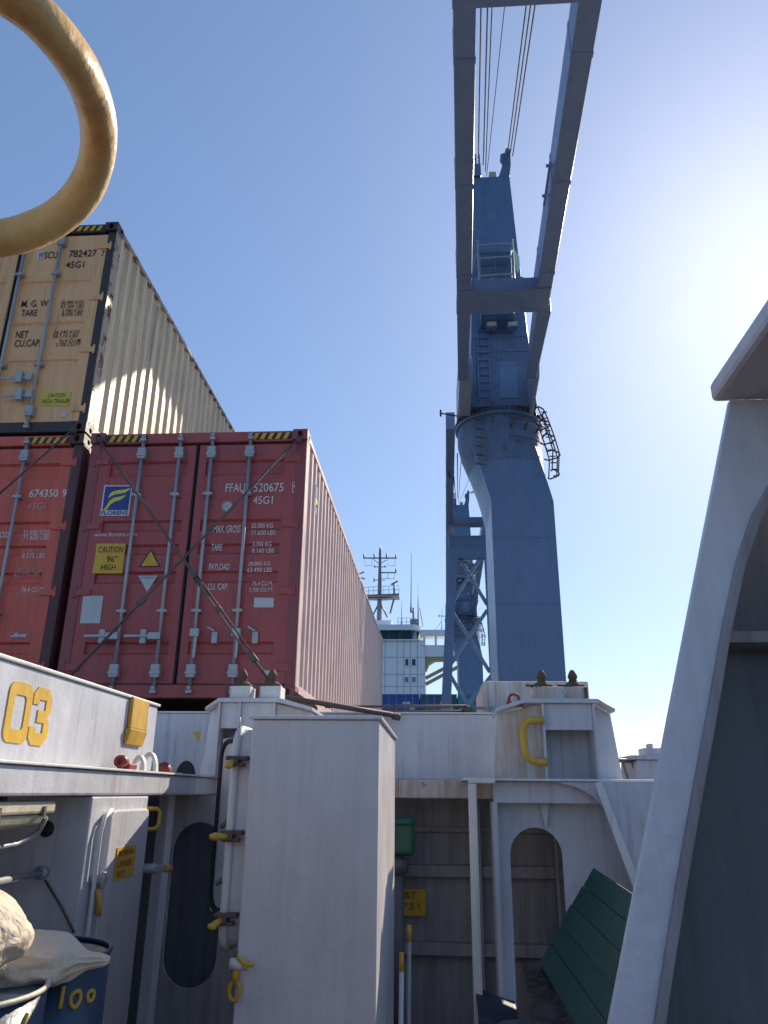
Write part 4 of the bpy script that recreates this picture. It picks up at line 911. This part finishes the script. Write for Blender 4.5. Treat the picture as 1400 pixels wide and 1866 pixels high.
# ------------------------------------------------------------------ loose gear on the coaming
def bar_thing(P, r, label, mat=BROWN, ends=None):
    t = thing('lashing_bar', P[0], label, 'lashing bar', 'lashing bars lying on the coaming')
    m = MB(); m.tube(P, r, 8); m.build('bar', mat, t)
    for q, rr, d in ends or ():
        m = MB(); m.cyl(q, Vector(q)+Vector(d), rr, None, 10); m.build('end_fitting', mat, t)
a, b, c = at(468,1262,6.1), at(600,1284,6.3), at(722,1304,6.5)
bar_thing([a,b,c], [.013,.022,.022], 'long dark lashing bar lying behind the locker top', BROWN, ((c-Vector((.03,0,0)),.03,(.06,.02,-.012)),))
a, b = at(590,1283,6.55), at(850,1286,6.75)
z = 2.43
bar_thing([(a.x,6.62,z),(b.x,6.62,z+.01)], .011, 'straight lashing bar on the coaming in front of the blue containers', BROWN, ((( b.x-.02,6.62,z-.03),.028,(.05,0,.02)),))
bar_thing([(at(690,1297,6.6).x,6.68,2.40),(at(862,1297,6.6).x,6.68,2.405)], .010, 'lower lashing bar on the coaming lip beside the straight one', BROWN, (((at(845,1297,6.6).x,6.68,2.42),.03,(.06,0,0)),))
bar_thing([(at(856,1288,6.6).x,6.7,2.43),(at(900,1287,6.6).x,6.7,2.435)], .012, 'short thin green-grey bar next to the crane foundation block', GD)
a = at(535,1262,7.0); m = MB(); m.prism([(a.x,a.z+.02),(a.x+.22,a.z-.12),(a.x+.22,a.z-.16),(a.x,a.z-.10)], 'y', 7.0, 7.06)
tag(m.build('stacking_plate', RUST, None, .008), 'brown angled steel piece at the maroon container foot', 'bracket')
# red and white lashing sockets on the ledge
p = at(222,1390,4.35)
rs_ = thing('red_socket', (-1.68,4.25,1.853), 'red lashing fitting on the ledge under the yellow bracket', 'fitting')
m = MB(); m.lathe((-1.685,4.22,1.895), [(.0,-.02),(.014,-.02),(.018,-.042),(.032,-.038),(.034,0),(.028,.03),(.0,.032)], 14, 'y'); m.build('head', RED, rs_)
m = MB(); m.box(-1.72,4.24,1.853,-1.65,4.36,1.89); m.build('foot', RED, rs_, .01)
for yy, rad, hh, lb in ((4.46,.04,.085,'small white lashing eye on the ledge just beside the red fitting'),(4.62,.05,.11,'larger white arched lashing eye on the ledge under the yellow bracket')):
    o_ = [(-1.68+rad*math.cos(R(a)), 1.853+hh*math.sin(R(a))) for a in range(0,181,12)]
    i_ = [(-1.68+(rad-.018)*math.cos(R(a)), 1.853+(hh-.022)*math.sin(R(a))) for a in range(0,181,12)]
    m = MB(); n_ = len(o_); vs = []
    for yv in (yy-.02, yy+.02): vs += [(p[0],yv,p[1]) for p in o_]+[(p[0],yv,p[1]) for p in i_]
    for k in range(n_-1):
        m.add([vs[k],vs[k+1],vs[n_+k+1],vs[n_+k]], [(0,1,2,3)]); m.add([vs[2*n_+k],vs[2*n_+k+1],vs[3*n_+k+1],vs[3*n_+k]], [(3,2,1,0)])
        m.add([vs[k],vs[k+1],vs[2*n_+k+1],vs[2*n_+k]], [(3,2,1,0)]); m.add([vs[n_+k],vs[n_+k+1],vs[3*n_+k+1],vs[3*n_+k]], [(0,1,2,3)])
    tag(m.build('lashing_eye', WH), lb, 'fitting', 'white lashing eyes on the ledge')
m = MB(); m.lathe((-1.93,5.6,1.893), [(.0,-.05),(.04,-.04),(.05,0),(.04,.06),(0,.07)], 12, 'x' if False else 'y'); m.bar((-1.92,5.62,1.87),(-1.82,5.64,1.862),.04,.02)
tag(m.build('red_cone', RED), 'dark red cone fitting on the ledge near the corner of the hatch cover', 'fitting')

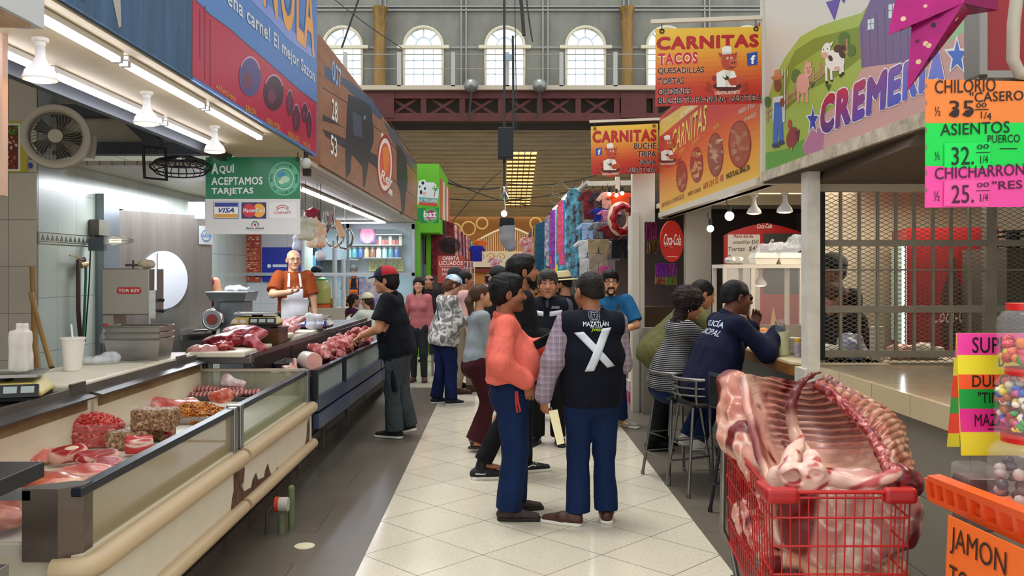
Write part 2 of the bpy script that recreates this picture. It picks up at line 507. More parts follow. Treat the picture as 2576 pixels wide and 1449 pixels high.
# ---- clerestory end wall with arched windows
YW = 32.
WALLM = mat('#807f75',.8,noise=(1.1,.55,'#5f5d54',(1,1,.5)))
FRAMEM = mat('#cfc6ae',.5)
IRON = mat('#8a8a84',.6)
wb = MB()
wins = [aY(px,0,YW).x for px in (862,1065,1270,1473,1676)]
step = (wins[-1] - wins[0]) / 4
wins = [wins[0] - step * 2,wins[0] - step] + wins + [wins[-1] + step,wins[-1] + 2 * step,wins[-1] + 3 * step]
HWN = 48.5 * YW / F                                    # half width of an opening
ZS,ZB,ZT = aY(0,116,YW).z,aY(0,219,YW).z,aY(0,68,YW).z
def zy(py,Y=YW): return aY(0,py,Y).z
ZTOP,ZBOT = 15.,zy(236)
arch_pt = lambda cx,t: (cx + HWN * math.cos(t),ZS + (ZT - ZS) * math.sin(t))
edges = [wins[0] - step / 2] + [w + step / 2 for w in wins]
for i,cx in enumerate(wins):
 x0,x1 = edges[i],edges[i + 1]
 wb.box(x0,cx - HWN,YW,YW + .3,ZB,ZTOP); wb.box(cx + HWN,x1,YW,YW + .3,ZB,ZTOP); wb.box(x0,x1,YW,YW + .3,ZBOT,ZB)
 for k in range(12):
  a,b_ = arch_pt(cx,PI - PI * k / 12),arch_pt(cx,PI - PI * (k + 1) / 12)
  wb.prism([(a[0],YW,a[1]),(b_[0],YW,b_[1]),(b_[0],YW,ZTOP),(a[0],YW,ZTOP)],(0,.3,0))
struct('wall_far',wb,WALLM,'grey metal clad end wall high above the stalls with arched windows')
wall_iron = MB()
for py in (18,27): wall_iron.box(edges[0],edges[-1],YW - .1,YW - .02,zy(py + 2),zy(py - 2))
wall_iron.box(edges[0],edges[-1],YW - .06,YW - .01,zy(123),zy(117))
for e in edges[1:-1]:
 for d in (-.09,.09): wall_iron.box(e + d - .03,e + d + .03,YW - .08,YW - .01,ZBOT,ZTOP)
struct('trim_1',wall_iron,IRON,'grey iron rails and mullions ribbing the end wall')
for i,cx in enumerate(wins):
 if abs(cx) > 13: continue
 w = tag(MB().box(cx - HWN - .25,cx + HWN + .25,YW - .16,YW + .02,zy(124),zy(116)).build('window_%d' % (i + 1),FRAMEM),None,None,None,'structure')
 w['label'] = 'arched clerestory window in the end wall with white muntins'
 mb = MB()
 for k in range(1,4): mb.box(cx - HWN + HWN * k / 2 - .012,cx - HWN + HWN * k / 2 + .012,YW + .1,YW + .14,ZB,ZS)
 for k in (1,2): mb.box(cx - HWN,cx + HWN,YW + .1,YW + .14,ZB + (ZS - ZB) * k / 3 - .016,ZB + (ZS - ZB) * k / 3 + .016)
 mb.tube([(cx + .42 * HWN * math.cos(t),YW + .12,ZS + .5 * (ZT - ZS) * math.sin(t)) for t in np.linspace(0,PI,13)],.03,6)
 for t in (.25,.5,.75):
  c,s_ = math.cos(PI * t),math.sin(PI * t)
  mb.bar((cx + .42 * HWN * c,YW + .12,ZS + .5 * (ZT - ZS) * s_),(cx + HWN * c,YW + .12,ZS + (ZT - ZS) * s_),.05)
 mb.build('muntins',mat('#c9dbe6',.5),w)
 fr = MB(); fr.tube([(cx - HWN,YW - .02,ZB)] + [(arch_pt(cx,PI - PI * k / 14)[0],YW - .02,arch_pt(cx,PI - PI * k / 14)[1]) for k in range(15)] + [(cx + HWN,YW - .02,ZB)],.06,6,closed=True)
 fr.build('window_frame',FRAMEM,w)
 MB().poly([(cx - HWN,YW + .2,ZB),(cx + HWN,YW + .2,ZB)] + [(arch_pt(cx,PI * k / 14)[0],YW + .2,arch_pt(cx,PI * k / 14)[1]) for k in range(15)]).build('pane',mat('#f4f9ff',.3,alpha=.12),w)
GOLD = mat('#8a6a35',.45,.35,noise=(4.,.6,'#604a26',(1,1,.3)))
for i,px in enumerate((346,960,1573,2186)):
 x = aY(px,0,YW).x
 prof = [(.28,zy(232)),(.28,zy(225)),(.22,zy(218)),(.21,zy(80)),(.26,zy(66)),(.2,zy(60)),(.21,zy(45)),(.27,zy(36)),(.3,zy(28))]
 tag(MB().lathe(prof,Matrix.Translation((x,YW - .42,0)),20).build('column',GOLD,smooth=.6),('gold painted iron column between the arched windows, ' + ('behind the bull sign','left of the middle windows','right of the middle windows','behind the hanging pork sign')[i]),'column','gold columns of the end wall')
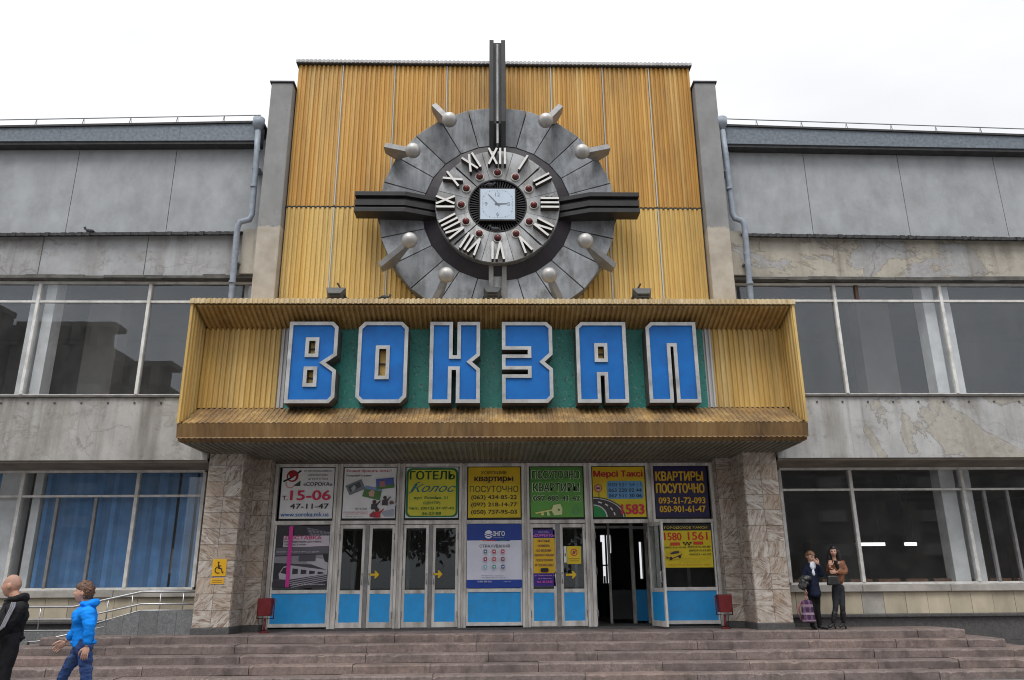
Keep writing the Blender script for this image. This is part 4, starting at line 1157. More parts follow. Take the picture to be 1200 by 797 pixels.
# side view of a saloon car
p.poly([(.04, .74), (.1, .66), (.2, .61), (.32, .6), (.36, .66), (.36, .74), (.3, .8), (.1, .82)], (196, 166, 30)); p.poly([(.12, .67), (.2, .625), (.3, .62), (.31, .67), (.14, .7)], (50, 48, 50))
p.band([(.04, .76), (.14, .8), (.36, .7)], .02, (46, 40, 30)); p.disc(.13, .79, .032, (28, 26, 28)); p.disc(.31, .75, .03, (28, 26, 28))
for k in range(3): p.text('Перевозка грузов и пассажиров по городу', .3, .95-.1*k, .775+.045*k, .795+.045*k, (96, 84, 30), .004)
p.text('ЗАКАЗ ТАКСИ БЕСПЛАТНО С МОБ.', .06, .92, .92, .95, (190, 70, 30), .008)
p.build('poster', 'yellow and black taxi poster behind the open door leaf at right', 'poster')

# sheet, small labels and arrows stuck on the door glass
xa = BX[5]-0.5
p = Print(xa, xa+0.30, 2.05, 2.42, -0.045, (206, 180, 34))
p.disc(.5, .36, .26, (190, 60, 60), inner=.19); p.disc(.5, .36, .11, (60, 66, 80)); p.band([(.3, .5), (.7, .22)], .05, (190, 60, 60)); p.rect(.1, .9, .68, .74, (170, 140, 40)); p.rect(.15, .85, .8, .85, (170, 140, 40))
p.build('notice', 'small yellow notice taped to the glass of the door beside the open doorway', 'notice')
p = Print(xa-0.07, xa-0.01, 2.08, 2.42, -0.045, (206, 208, 206)); p.rect(.3, .7, .45, .62, (60, 60, 66))
p.build('notice', 'narrow white paper strip beside the small yellow notice on the door glass', 'notice')
def arrow(x, z, label, w=0.23, dark=False):
    b = MB().use(print_mat((214, 176, 30)))
    pts = [(0, -.022), (.62, -.022), (.55, -.08), (.68, -.08), (1, 0), (.68, .08), (.55, .08), (.62, .022), (0, .022)]
    b.prism([(x+u*w, -0.052, z+v*w*4.2*0.23/w) for u, v in pts], (0, 0.003, 0))
    o = b.build('arrow_sticker'); tag(o, label, 'arrow', 'yellow arrow stickers on the door glass')
    return o
arrow(bp(432, 676, 0).x, 1.86, 'yellow arrow sticker on the right glass of the second bay doors')
arrow(bp(506, 676, 0).x, 1.86, 'yellow arrow sticker on the right glass of the third bay doors')
arrow(bp(664, 676, 0).x-0.02, 1.83, 'yellow arrow sticker under the small yellow notice')

# ================================================================== CLOCK
CC = Vector((0.11, -1.44, 9.53))
ck = thing('station_clock', 'huge round grey station clock with white roman numerals and four dark arms', 'clock', CC)
def pol(r, a, y=0.0):
    """a in degrees clockwise from twelve"""
    return Vector((r*math.sin(R(a)), y, r*math.cos(R(a))))
# back plate and outer ring of 24 sheets
b = MB().use(M['black']); b.lathe((0, 0, 0), (0, -1, 0), [(-0.03, 2.52), (0.24, 2.52)], 24); b.build('back_plate', None, ck)
b = MB().use(M['ring'])
for i in range(24):
    a0, a1 = i*15+0.22, (i+1)*15-0.22
    b.tile = rnd.random()
    ro, ri = 2.62, 1.66
    f = [pol(ri, a0, -0.30), pol(ro, a0, -0.36), pol(ro, a1, -0.36), pol(ri, a1, -0.30)]
    k = [pol(ri, a0, 0.02), pol(ro-0.0, a0, 0.02), pol(ro-0.0, a1, 0.02), pol(ri, a1, 0.02)]
    b.hexa(f, k)
b.build('outer_ring', None, ck, bevel=0.008)
b = MB().use(M['purple_dark']); b.lathe((0, 0, 0), (0, -1, 0), [(0.2, 1.70), (0.27, 1.69), (0.40, 1.36)], 48); b.build('dark_ring', None, ck)
# inner drum: face split into four by dark joints, twelve sectors
b = MB().use(M['ring_in'])
for i in range(12):
    a0, a1 = i*30-15, i*30+15
    g0 = 1.0 if i % 3 == 2 else 0.25
    g1 = 1.0 if i % 3 == 1 else 0.25
    b.tile = rnd.random()
    n = 3
    for j in range(n):
        s0 = a0+(a1-a0)*j/n+(g0 if j == 0 else 0); s1 = a0+(a1-a0)*(j+1)/n-(g1 if j == n-1 else 0)
        b.hexa([pol(.62, s0, -.58), pol(1.345, s0, -.58), pol(1.345, s1, -.58), pol(.62, s1, -.58)],
               [pol(.62, s0, -.36), pol(1.345, s0, -.36), pol(1.345, s1, -.36), pol(.62, s1, -.36)])
b.build('numeral_ring', None, ck)
b = MB().use(M['ring']); b.lathe((0, 0, 0), (0, -1, 0), [(0.30, 1.355), (0.555, 1.355), (.555, 1.30), (.30, 1.30)], 60); b.build('drum_rim', None, ck)
b = MB().use(M['black']); b.lathe((0, 0, 0), (0, -1, 0), [(0.25, 1.32), (0.50, 1.32)], 48)
b.build('drum_core', None, ck)
b = MB().use(M['black'])
for i in range(60):
    a = i*6
    b.hexa([pol(.30, a-1.2, -.53), pol(.615, a-1.2, -.545), pol(.615, a+1.2, -.545), pol(.30, a+1.2, -.53)],
           [pol(.30, a-1.2, -.50), pol(.615, a-1.2, -.50), pol(.615, a+1.2, -.50), pol(.30, a+1.2, -.50)])
b.build('ribbed_disc', M['arm'], ck)
b = MB().use(M['black']); b.lathe((0, 0, 0), (0, -1, 0), [(.5, .645), (.585, .645), (.585, .615), (.5, .615)], 48); b.build('inner_rim', None, ck)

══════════

Copy every line from the entries that contains the word "pixels".

*Exercise response:*
Write part 4 of the bpy script that recreates this picture. It picks up at line 911. This part finishes the script. Write for Blender 4.5. Treat the picture as 1400 pixels wide and 1866 pixels high.
Write part 2 of the bpy script that recreates this picture. It picks up at line 507. More parts follow. Treat the picture as 2576 pixels wide and 1449 pixels high.
Keep writing the Blender script for this image. This is part 4, starting at line 1157. More parts follow. Take the picture to be 1200 by 797 pixels.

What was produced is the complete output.